ECLI:NL:RBDHA:2020:14015
Rechtbank Den Haag
- Kort geding
- Rechtspraak.nl
Gratieverzoek en de opschorting van de tenuitvoerlegging van een gevangenisstraf
In deze zaak heeft eiser, die eerder is veroordeeld tot een gevangenisstraf van acht maanden, een gratieverzoek ingediend en verzocht om opschorting van de tenuitvoerlegging van zijn straf. De voorzieningenrechter heeft op 1 oktober 2020 uitspraak gedaan in kort geding. Eiser stelt dat de tenuitvoerlegging van zijn gevangenisstraf niet langer opportuun is, gezien het tijdsverloop sinds de strafbare feiten en de positieve veranderingen in zijn leven. De Staat, vertegenwoordigd door de Minister van Justitie en Veiligheid, heeft het verzoek om opschorting afgewezen, omdat het gratieverzoek niet hoogstwaarschijnlijk zal worden ingewilligd.

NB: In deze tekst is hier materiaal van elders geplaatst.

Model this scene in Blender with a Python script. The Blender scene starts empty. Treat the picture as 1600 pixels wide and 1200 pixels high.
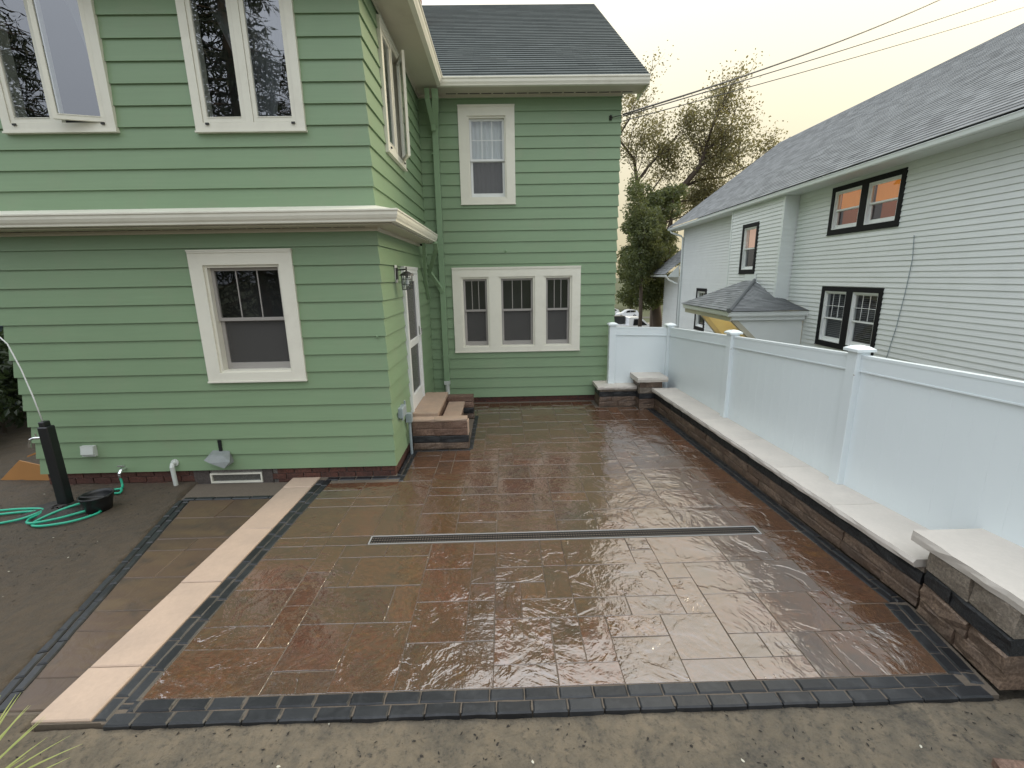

De voorzieningenrechter heeft geoordeeld dat de vorderingen van eiser niet toewijsbaar zijn, omdat de Staat een executieplicht heeft en er geen grond is voor schorsing van de tenuitvoerlegging. De rechter heeft vastgesteld dat de tenuitvoerlegging van de gevangenisstraf reeds is aangevangen en dat er geen wettelijke basis is voor opschorting van de straf. Eiser heeft onvoldoende aannemelijk gemaakt dat zijn situatie uitzonderlijk is en dat er redenen zijn om de tenuitvoerlegging te schorsen. De vordering van eiser is afgewezen en hij is veroordeeld in de proceskosten.
De uitspraak benadrukt de strikte voorwaarden waaronder een gratieverzoek kan leiden tot opschorting van de tenuitvoerlegging van een straf en de beperkte ruimte voor de rechter om in kort geding in te grijpen in de executieplicht van de Staat.